Imogen Cunningham
Imogen Cunningham
American, 1883-1976
While studying chemistry at the University of Washington (1903-07), Cunningham purchased a 4x5 camera from a mail-order correspondence school and learned the medium’s basics after seeing Gertrude Käsebier’s (1852-1934) photographs in a periodical. Upon graduating in 1907, she went to work as a professional photo-technician at Edward Sheriff Curtis’ (1868–1952) Seattle studio, where she learned how to make platinum prints and gained experience in daily studio operations. Two years later, she received a scholarship from Pi Beta Phi, an international student association, to further her photographic studies at the Technische Hochschule in Dresden, Germany with Professor Robert Luther (1868-1945), a leading photographic chemistry expert. Cunningham returned to the United States after publishing her thesis, About the Self-Manufacturing of Platinum Papers for Brown Tones, in 1910. After a stop in New York, where she met Alfred Stieglitz (1864-1946) and other prominent photographers, she set up a portrait studio in Seattle. In addition to commercial work, she also produced soft-focus, allegorical images in the Pictorial tradition.

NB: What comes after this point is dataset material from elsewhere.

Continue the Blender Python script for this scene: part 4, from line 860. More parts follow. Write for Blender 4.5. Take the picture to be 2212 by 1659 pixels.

Following a move to California in 1917, Cunningham began to develop the modernist style for which she is best known in photographs of her family, friends, and surroundings. Embracing a straight photographic approach, she utilized tight, sharply-focused compositions of contrasting light and shadow that abstracted complex forms to celebrate the formal qualities of plants, flowers, and the human body, among other subjects. This work received international attention when the photographer Edward Weston (1886-1958), whom Cunningham met in 1920 while living in Oakland, invited her to contribute ten photographs to the seminal avant-garde Film und Photo exhibition in Stuttgart (1929). She also returned to commercial portraiture, and once Vanity Fair published her images of the dancer Martha Graham (1894-1991) in 1931, she received regular commissions from the magazine. The following year, Cunningham, along with fellow artists including Weston and Ansel Adams (1902-1984), was a founding member of Group f/64, a short-lived but extremely influential collective of West Coast photographers that championed “pure and straight photography” over Pictorialism. Cunningham exhibited her work consistently throughout her life and had many significant solo exhibitions. More recently, a major traveling retrospective was mounted in Europe by the Fundación MAPFRE, Madrid (2012-13), and an American touring exhibition, Seen & Unseen: Photographs by Imogen Cunningham, opened at the Polk Museum of Art in Lakeland, FL on September 26, 2020. Her work is in numerous museum collections, including the Museum of Modern Art, New York; Metropolitan Museum of Art, New York; Whitney Museum of American Art, New York; Museum of Fine Arts, Boston; Los Angeles County Museum of Art; J. Paul Getty Museum, Los Angeles; San Francisco Museum of Modern Art; Seattle Art Museum; High Museum of Art, Atlanta; Minneapolis Institute of Art; Nelson-Atkins Museum of Art, Kansas City; Art Institute of Chicago; Detroit Institute of Arts; National Gallery of Canada, Ottawa; National Galleries of Scotland, Edinburgh; Museo Nacional Centro de Arte Reina Sophia, Madrid; and National Gallery of Victoria, Melbourne, among many others.